- Problem to work on -
Retype exactly the lines from the first one through the line with "PI = math.pi", including both ends; skip any pictures.

- Collected material -
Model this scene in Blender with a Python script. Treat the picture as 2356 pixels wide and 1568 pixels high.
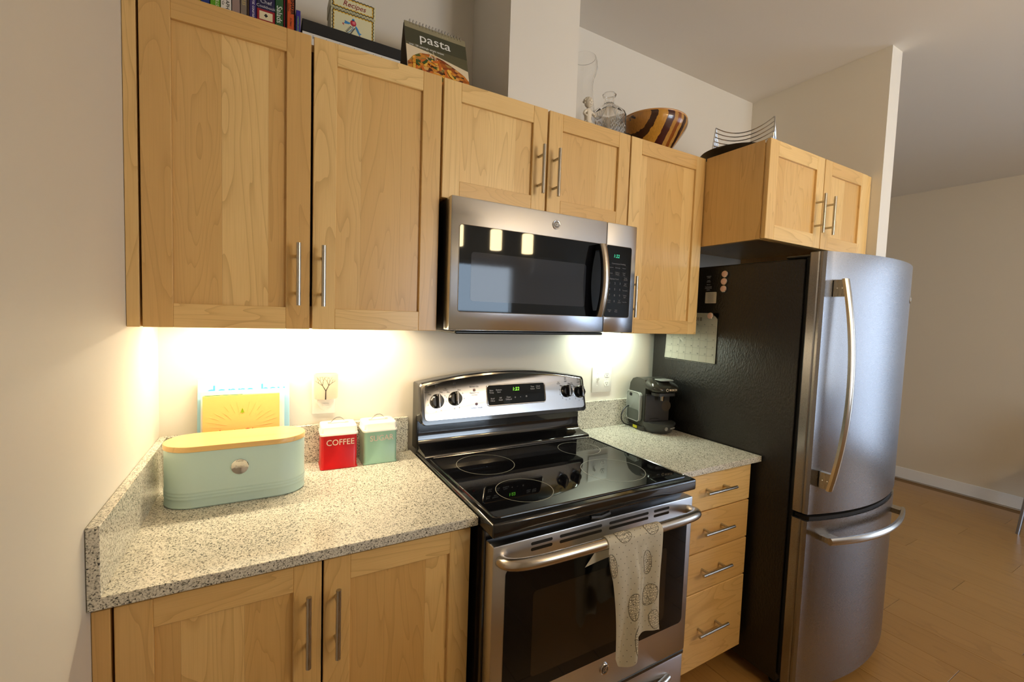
import bpy, bmesh, math, random
from mathutils import Vector, Matrix
random.seed(7)
for o in list(bpy.data.objects): bpy.data.objects.remove(o, do_unlink=True)
SC = bpy.context.scene
COL = SC.collection
PI = math.pi

# ------------------------------------------------------------------ camera
cam_d = bpy.data.cameras.new('camera'); cam = bpy.data.objects.new('camera', cam_d); COL.objects.link(cam)
cam_d.sensor_fit = 'HORIZONTAL'; cam_d.sensor_width = 36.0; cam_d.lens = 15.4356; cam_d.clip_start = .02
_r = Vector((.87145787, -.48927133, .03427465)); _u = Vector((-.00133002, .06752354, .99771679)); _f = Vector((.49046856, .86951374, -.05819318))
cam.matrix_world = Matrix(((_r.x, _u.x, -_f.x, .27430), (_r.y, _u.y, -_f.y, -1.63567), (_r.z, _u.z, -_f.z, 1.43856), (0, 0, 0, 1)))
SC.camera = cam

# ------------------------------------------------------------------ world, light, exposure
W = bpy.data.worlds.new('world'); SC.world = W; W.use_nodes = True
W.node_tree.nodes['Background'].inputs[0].default_value = (.55, .70, 1.0, 1)
W.node_tree.nodes['Background'].inputs[1].default_value = .8
SC.view_settings.view_transform = 'Standard'
SC.view_settings.look = 'None'
SC.view_settings.gamma = 1.0
SC.view_settings.use_curve_mapping = False
SC.view_settings.exposure = 1.28

def area(name, loc, rot, sx, sy, power, col):
    d = bpy.data.lights.new(name, 'AREA'); d.shape = 'RECTANGLE'; d.size = sx; d.size_y = sy; d.energy = power; d.color = col
    o = bpy.data.objects.new(name, d); COL.objects.link(o); o.location = loc; o.rotation_euler = rot
    return o
# daylight through the rear window and the added glass door in the right wall
area('window_daylight', (2.70, -4.72, 1.45), (PI/2, 0, 0), 1.25, 1.35, 26, (.74, .87, 1.0))
area('window_daylight', (5.77, -3.25, 1.15), (PI/2, 0, PI/2), 2.15, 2.0, 13, (.72, .86, 1.0))
# under-cabinet strips: warm on the left, cooler on the right
area('under_cabinet_glow', (.38, -.125, 1.402), (0, 0, 0), .62, .03, 1.75, (1.0, .81, .53))
area('under_cabinet_glow', (1.70, -.085, 1.402), (0, 0, 0), .30, .03, .80, (.87, 1.0, .80))

# ------------------------------------------------------------------ helpers
WL = {}
def wl(o): return WL.get(o.name, Vector((0, 0, 0))) if o else Vector((0, 0, 0))
def thing(name, label, cat, loc, group=None, kind=None):
    o = bpy.data.objects.new(name, None); COL.objects.link(o); o.location = loc; o.empty_display_size = .05
    WL[o.name] = Vector(loc)
    tag(o, label, cat, group, kind); return o
def tag(o, label=None, cat=None, group=None, kind=None):
    if label: o['label'] = label
    if cat: o['category'] = cat
    if group: o['group'] = group
    if kind: o['kind'] = kind
    return o
def obj(name, bm, m, parent=None, label=None, smooth=True, ang=35, origin=None):
    """link a world-space bmesh as one mesh object; origin: where a parentless thing has its base"""
    me = bpy.data.meshes.new(name)
    bmesh.ops.recalc_face_normals(bm, faces=bm.faces[:])
    off = wl(parent) if parent else Vector(origin or (0, 0, 0))
    if off.length: bmesh.ops.translate(bm, verts=bm.verts[:], vec=-off)
    bm.to_mesh(me); bm.free()
    return link(name, me, m, parent, label, smooth, ang, off if not parent else None)
def link(name, me, m, parent=None, label=None, smooth=True, ang=35, loc=None):
    for mm in (m if isinstance(m, (list, tuple)) else [m]): me.materials.append(mm)
    if smooth and len(me.polygons):
        me.polygons.foreach_set('use_smooth', [True]*len(me.polygons))
        me.set_sharp_from_angle(angle=math.radians(ang))
    o = bpy.data.objects.new(name, me); COL.objects.link(o)
    if parent: o.parent = parent; WL[o.name] = wl(parent)
    else:
        o.location = loc or (0, 0, 0); WL[o.name] = Vector(o.location)
    if label: o['label'] = label
    return o
def struct(name, bm, m, parent=None, label=None):
    o = obj(name, bm, m, parent); 
    if not parent: o['kind'] = 'structure'
    if label: o['label'] = label
    return o
def BM(): return bmesh.new()
def box(bm, x0, x1, y0, y1, z0, z1, bev=0, seg=1):
    x0, x1 = sorted((x0, x1)); y0, y1 = sorted((y0, y1)); z0, z1 = sorted((z0, z1))
    v = [bm.verts.new(p) for p in ((x0,y0,z0),(x1,y0,z0),(x1,y1,z0),(x0,y1,z0),(x0,y0,z1),(x1,y0,z1),(x1,y1,z1),(x0,y1,z1))]
    f = [bm.faces.new([v[i] for i in q]) for q in ((3,2,1,0),(4,5,6,7),(0,1,5,4),(1,2,6,5),(2,3,7,6),(3,0,4,7))]
    if bev:
        es = list({e for q in f for e in q.edges})
        bmesh.ops.bevel(bm, geom=es, offset=bev, segments=seg, profile=.5, affect='EDGES')
    return bm
def B(*a, **k): return box(BM(), *a, **k)
def ring_bridge(bm, rings, close=True, cap0=True, cap1=True):
    n = len(rings[0])
    for a, b in zip(rings, rings[1:]):
        for i in range(n if close else n-1):
            j = (i+1) % n
            bm.faces.new((a[i], a[j], b[j], b[i]))
    if close and cap0: bm.faces.new(rings[0][::-1])
    if close and cap1: bm.faces.new(rings[-1])
def prism(bm, pts, fn, d0, d1, bev=0, seg=2):
    """pts: closed 2d outline, fn(a,b,d)->xyz, extruded d0..d1"""
    r0 = [bm.verts.new(fn(a, b, d0)) for a, b in pts]; r1 = [bm.verts.new(fn(a, b, d1)) for a, b in pts]
    n0 = len(bm.faces)
    ring_bridge(bm, [r0, r1])
    if bev:
        bm.edges.ensure_lookup_table()
        s0, s1 = set(r0), set(r1)
        es = [e for e in bm.edges if (e.verts[0] in s1 and e.verts[1] in s1)]
        bmesh.ops.bevel(bm, geom=es, offset=bev, segments=seg, profile=.5, affect='EDGES')
    return bm
XZ = lambda a, b, d: (a, d, b)
XY = lambda a, b, d: (a, b, d)
YZ = lambda a, b, d: (d, a, b)
def rrect(x0, x1, z0, z1, r, n=5):
    out = []
    for cx, cz, a0 in ((x1-r, z1-r, 0), (x0+r, z1-r, PI/2), (x0+r, z0+r, PI), (x1-r, z0+r, 1.5*PI)):
        for i in range(n+1):
            a = a0+PI/2*i/n; out.append((cx+r*math.cos(a), cz+r*math.sin(a)))
    return out
def circ(cx, cz, r, n=24, rz=None): return [(cx+r*math.cos(2*PI*i/n), cz+(rz or r)*math.sin(2*PI*i/n)) for i in range(n)]
def frame_to(t, up=Vector((0, 0, 1))):
    t = t.normalized()
    if abs(t.dot(up)) > .97: up = Vector((1, 0, 0))
    a = t.cross(up).normalized(); b = a.cross(t).normalized()
    return a, b
def tube(bm, path, r, n=10, cap=True, closed=False, ry=None, up=Vector((0, 0, 1))):
    P = [Vector(p) for p in path]; rings = []
    for i, p in enumerate(P):
        if closed: t = P[(i+1) % len(P)]-P[i-1]
        else: t = P[min(i+1, len(P)-1)]-P[max(i-1, 0)]
        a, b = frame_to(t, up)
        rr = r[i] if isinstance(r, (list, tuple)) else r
        r2 = rr if ry is None else (ry[i] if isinstance(ry, (list, tuple)) else ry)
        rings.append([bm.verts.new(p+a*rr*math.cos(2*PI*k/n)+b*r2*math.sin(2*PI*k/n)) for k in range(n)])
    if closed: rings.append(rings[0]); ring_bridge(bm, rings, True, False, False)
    else: ring_bridge(bm, rings, True, cap, cap)
    return bm
def lathe(bm, prof, c, n=28, cap0=True, cap1=True, sq=None):
    rings = [[bm.verts.new((c[0]+r*math.cos(2*PI*k/n), c[1]+r*math.sin(2*PI*k/n), c[2]+z)) for k in range(n)] for r, z in prof]
    ring_bridge(bm, rings, True, cap0, cap1); return bm
def lathe_dir(bm, prof, c, d, n=24, cap0=True, cap1=True):
    d = Vector(d).normalized(); a, b = frame_to(d); c = Vector(c)
    rings = [[bm.verts.new(c+d*h+a*r*math.cos(2*PI*k/n)+b*r*math.sin(2*PI*k/n)) for k in range(n)] for r, h in prof]
    ring_bridge(bm, rings, True, cap0, cap1); return bm
def sphere(bm, c, r, u=12, v=8, s=(1, 1, 1)):
    m = Matrix.Translation(c) @ Matrix.Diagonal((r*s[0], r*s[1], r*s[2], 1))
    bmesh.ops.create_uvsphere(bm, u_segments=u, v_segments=v, radius=1, matrix=m); return bm
def bez(p0, p1, p2, p3, n=10):
    p0, p1, p2, p3 = map(Vector, (p0, p1, p2, p3))
    return [(1-t)**3*p0+3*(1-t)**2*t*p1+3*(1-t)*t*t*p2+t**3*p3 for t in [i/n for i in range(n+1)]]
def text(s, size, m, parent, c, xd=(1, 0, 0), yd=(0, 0, 1), name='lettering', ext=.0004, sx=1.0, shear=0, bold=0, align='CENTER', space=1.0):
    cu = bpy.data.curves.new('t', 'FONT'); cu.body = s; cu.size = size; cu.align_x = align; cu.align_y = 'CENTER'; cu.resolution_u = 3
    cu.extrude = ext; cu.shear = shear; cu.offset = bold; cu.space_character = space
    o = bpy.data.objects.new('t', cu); COL.objects.link(o)
    bpy.context.view_layer.update()
    me = bpy.data.meshes.new_from_object(o)
    bpy.data.objects.remove(o, do_unlink=True); bpy.data.curves.remove(cu)
    xd = Vector(xd).normalized(); yd = Vector(yd).normalized(); nd = xd.cross(yd)
    M = Matrix(((xd.x*sx, yd.x, nd.x, 0), (xd.y*sx, yd.y, nd.y, 0), (xd.z*sx, yd.z, nd.z, 0), (0, 0, 0, 1)))
    M = Matrix.Translation(Vector(c)-wl(parent)) @ M
    me.transform(M); me.name = name
    me.materials.clear()
    return link(name, me, m, parent, smooth=False)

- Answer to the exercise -
Model this scene in Blender with a Python script. Treat the picture as 2356 pixels wide and 1568 pixels high.
import bpy, bmesh, math, random
from mathutils import Vector, Matrix
random.seed(7)
for o in list(bpy.data.objects): bpy.data.objects.remove(o, do_unlink=True)
SC = bpy.context.scene
COL = SC.collection
PI = math.pi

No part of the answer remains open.